2. Don't let your cabinet secretaries put career officials in top positions.
In most cases, Reagan's secretary of state, George Shultz, made political appointees his assistant secretaries -- for good reason. As he wrote in his memoir, "In the end, it is the president's foreign policy, so key people who help him shape it and carry it out -- including in the State Department -- should be on his political wavelength." He stuck carefully to the line that important decisions must reflect the president's views, and in Shultz's opinion, the most energetic and successful enforcers were unlikely to be bureaucrats.
There's a reason for that. For most career bureaucrats, the most important reference points are other career officials; they are bureaucratic loyalists rather than presidential loyalists. A cabinet or subcabinet official can be very lonely surrounded by career officials and needs the moral, intellectual, and political sustenance of other political appointees around him or her. If he or she is left out in the wilderness, the outcome is predictable: going native.
This is inevitable. "Making the bureaucracy accountable to the president in any comprehensive or enduring way is impossible," wrote the late James Q. Wilson in his classic work Bureaucracy. "[M]aking it alert to his preferences is possible in those cases where presidents put loyal and competent subordinates in charge of making decisions."

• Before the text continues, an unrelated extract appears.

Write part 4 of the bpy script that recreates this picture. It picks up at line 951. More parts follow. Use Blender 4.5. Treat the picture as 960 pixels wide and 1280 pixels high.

It's not that all career officials are disloyal, though some are. I recall an assistant secretary under Secretary of State Colin Powell, a career Foreign Service officer who in 2004 made very clear her hope that Democratic nominee John Kerry would win the presidential election and rid the country of the fools in the White House. The more common problem, however, in the vast U.S. national security establishment is that career military, intelligence, and diplomatic officials come to see American foreign policy as, in the words of historian Arthur Schlesinger, "their institutional, if not their personal, property, to be solicitously protected against interference from the White House and other misguided amateurs."
No one has ever explained the problem better than Truman, who defied the unanimous demand of his top State Department appointees that he not recognize the new state of Israel in 1948. Secretary of State George Marshall famously told Truman that, in view of his decision to defy those recommendations, Marshall could never vote for him again. Truman reflected on the incident in his memoir Years of Trial and Hope, noting that career bureaucrats see themselves as "the men who really make policy" and "look upon the elected officials as just temporary occupants."
That was a notion Truman was keen to dispel, and he worked mightily to do so. "The civil servant, the general or admiral, the foreign service officer has no authority to make policy," he wrote. "They act only as servants of the government, and therefore they must remain in line with the government policy that is established by those who have been chosen by the people to set that policy."
It is impossible to carry out presidential policies without appointees who owe their jobs and loyalties to the president, not to their own service's personnel system. This is about more than personal prejudices or ambitions. It is also about having a genuine understanding of the president's worldview. And who better than the president's personal picks?